After Monday’s fire, Ruiz said the community’s deeply worried. 

“What are they going to do next?” Ruiz said. “That’s the question in the community. They’re expecting something worse.”

The fire comes amid a frightening surge in anti-Muslim crimes across the country. Earlier this summer, over two weeks, there were five mosque fires in the Tampa area alone, two of which were ruled arson.

Just this weekend in Brooklyn, New York City, a woman allegedly screamed, “Get the the fuck out of America, bitches” before attacking two Muslim women and their babies. And in New Hampshire Sunday, someone threw a “rock-like object” through the window of a mosque. 

There have been 100 hate crimes against Muslims in the U.S. since November’s Paris terror attacks, according to the group Muslim Advocates. The Bridge Initiative at Georgetown University found that there were more acts of anti-Muslim violence and vandalism in 2015 than in any year since Sept. 11. And a report earlier this year from the Council on American-Islamic Relations found 78 instances in 2015 where mosques were targeted for vandalism, arson and other types of destruction ― a nearly 400 percent increase from the year before.

The Huffington Post has also recorded more than 260 acts of anti-Muslim violence, discrimination and political speech in the United States this year. 

The Huffington Post

“This is no longer an isolated incident,” Ruiz told HuffPost of the mosque fire. 

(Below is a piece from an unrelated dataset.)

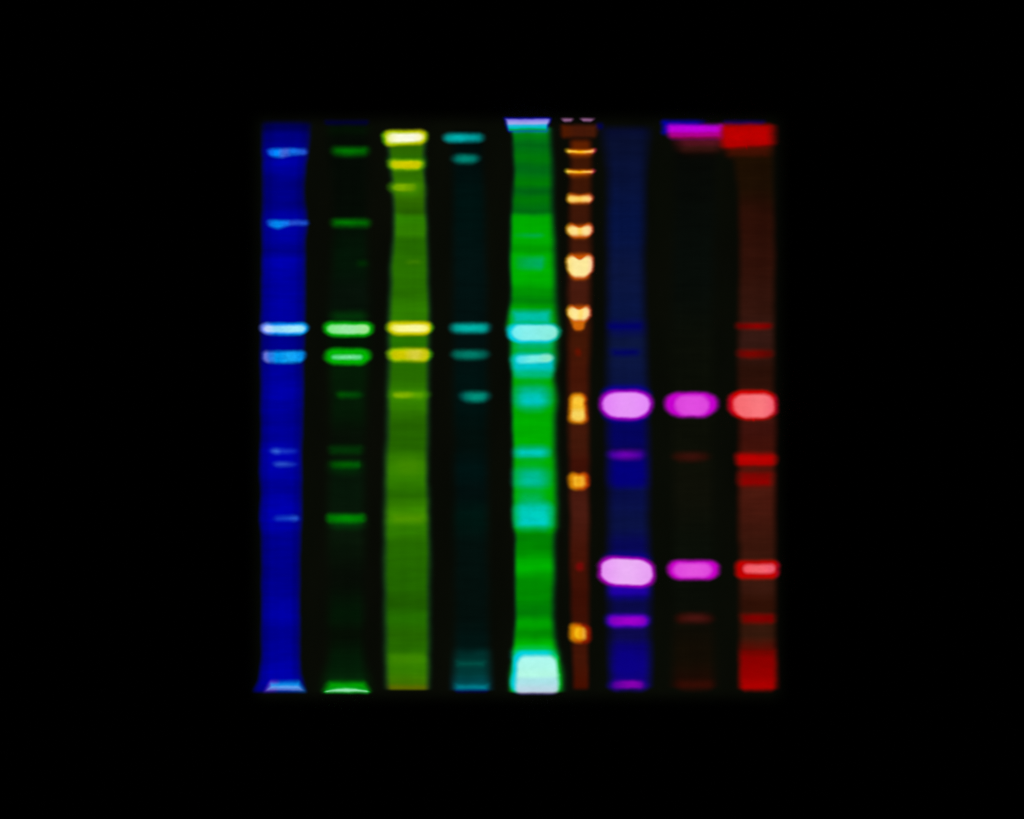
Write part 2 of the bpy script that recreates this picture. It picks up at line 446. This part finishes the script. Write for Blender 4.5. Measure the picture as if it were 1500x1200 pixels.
# ---------------------------------------------------------------- lane 3: yellow-green
L = lane("yellow-green lane with lemon yellow bands",
    [(205, 567, 624), (240, 570, 622), (275, 574, 624), (300, 575, 625), (335, 575, 627), (400, 571, 628), (480, 568, 630), (600, 566, 628), (680, 563, 627), (760, 562, 629), (850, 562, 630), (960, 562, 630), (1000, 564, 629), (1011, 567, 628)],
    [(205, (42, 98, 0)), (225, (44, 104, 0)), (255, (46, 110, 0)), (288, (48, 108, 0)), (308, (38, 94, 0)), (320, (46, 128, 0)), (340, (48, 126, 0)), (354, (36, 104, 0)), (385, (40, 112, 0)), (430, (38, 108, 0)), (458, (46, 124, 0)),
     (500, (36, 112, 0)), (545, (38, 106, 0)), (590, (50, 126, 0)), (622, (36, 98, 0)), (652, (36, 100, 0)), (684, (54, 130, 0)), (704, (48, 124, 0)), (722, (38, 106, 0)), (758, (60, 138, 0)), (776, (46, 122, 0)), (802, (36, 104, 0)),
     (850, (34, 102, 0)), (884, (30, 90, 0)), (906, (36, 110, 0)), (930, (36, 100, 0)), (952, (38, 106, 0)), (966, (54, 130, 0)), (982, (52, 124, 0)), (1000, (62, 118, 0)), (1009, (92, 104, 0)), (1016, (70, 80, 0))],
    soft=(6, 6), rim=(24, 62, 34), rim_w=(9, 8), ends=(4, 3), streak=.07)
band(L, 564, 628, 226, 252, (0, 110, 0), soft=(4, 6), a=.35, r=8)
band(L, 560.5, 626, 190.5, 213.5, [(-1, (235, 240, 120)), (-.2, (255, 255, 225)), (.3, (255, 255, 230)), (1, (255, 250, 150))], edge=[(-1, (110, 215, 0)), (-.8, (190, 215, 0)), (.8, (205, 210, 0)), (1, (150, 200, 0))], soft=(3.5, 3), cd=(3, 7), r=9, warp=lambda X, Y, hx, hy: (X * (1 - .03 * Y / hy), Y - (1.6 * X / hx if Y > 0 else .4 * X / hx)), grain=.03, label="brightest pale yellow band, at the top of its lane")
band(L, 569, 621.5, 232.5, 250, [(-1, (200, 205, 0)), (0, (215, 206, 0)), (1, (200, 200, 0))], edge=(120, 190, 0), soft=(4, 3), cd=(0, 5), bow=.5, r=7)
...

“Obviously we would like the person apprehended as soon as possible,” he added. “This could be considered an act of terror. Imagine this mosque was set ablaze when there was 15 or 20 people inside.”  

On a photo of the mosque posted to Facebook by the sheriff’s office Monday morning, none of the comments expressed dismay or sadness at the act of arson. 

“Well I hope there’s enough structural damage that it can be tore down so they can go away from White City area,” one commenter wrote.